Much comment has been made about President Xi's visit, with claims of selling out both the jobs of steelworkers and the human rights of minorities in the PRC, alongside others regarding the commercial benefits. The most interesting comments in my view however, have come from across the Atlantic, with, for example, Foreign Policy magazine saying:
“That has plenty of observers in the United States and the U.K. fretting that Osborne’s courtship of China threatens the decades-old special relationship that has long served as the keystone of the trans-Atlantic alliance. While the White House publicly downplays the significance of the Sino-British embrace — “the United States welcomes strong relations between our allies and China,” press secretary Josh Earnest said Monday — many U.S. diplomats are privately said to be “incandescent” with rage at Britain. And many in Britain, from former officials to current opposition politicians, have excoriated what they see as a British sell-out to Beijing.”
Considering the Obama administrations on well publicised “pivot” to Asia”, it might be argued that Cameron and Osborne are merely following their lead. I would however like to put a different perspective on it.
Since Margaret Thatcher’s election victory in 1979, Britain, under both Conservative and Labour administrations has followed an essentially similar foreign policy: junior partner to the USA in global matters while trying to drag the EU in a more free-market, pro-NATO, neo-liberal direction. While most people will not remember, or at least not remember well, anything different, this was not always the case. While I do not wish to delve into the into the policy of “European Balance of Power” that had dominated Britain’s foreign policy for centuries until World War I, during the intervening 65 years the policy was much more multi-polar. While not always successful (notably the failure to prevent the circumstances that led to World War II), it was nuanced. Clement Attlee tried to sail a middle ground between the USA and USSR, at least to begin with., and in 1950 the UK was the first western government to recognise the People’s Republic of China. The Conservative administrations of the 1950s and early 1960s tried to combine decolonisation with an effort to turn the Commonwealth into an economic relationship and one into which the European efforts at integration (EFTA and EEC) might be combined. Harold Wilson in the 1960s avoided entanglement in Vietnam, while many of the difficulties in the negotiations for joining the EEC by Wilson and Heath and subsequent re-negotiation by Wilson revolved around ongoing trade relationships with Commonwealth members.
So does this week’s visit by President Xi mark a pivot to a more diverse foreign policy? Maybe not by itself but let us look at other events:
- The UK was the first western country to apply to join the Chinese sponsored Asian Infrastructure Development Bank in March 2015, at a time when America was rather hostile to what it saw as a rival to the US-led World Bank.
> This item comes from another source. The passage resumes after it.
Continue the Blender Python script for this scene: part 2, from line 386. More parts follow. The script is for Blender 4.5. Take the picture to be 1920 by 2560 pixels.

- The current government’s policy of re-negotiation of Britain’s EU membership (whether it is successful or not) is aimed at somewhat loosening these ties.
- Philip Hammond re-opened the UK embassy in Tehran in August and immediately made efforts to strengthen trade ties with Iran, while Washington remains much more cautious.
Next month sees the visit of India’s Prime Minister Modi to the UK, and possibly a similarly warm welcome as given to President Xi.
Creating a more multi-dimensional foreign policy will not be easy, but if it can be achieved, it may well offer many benefits.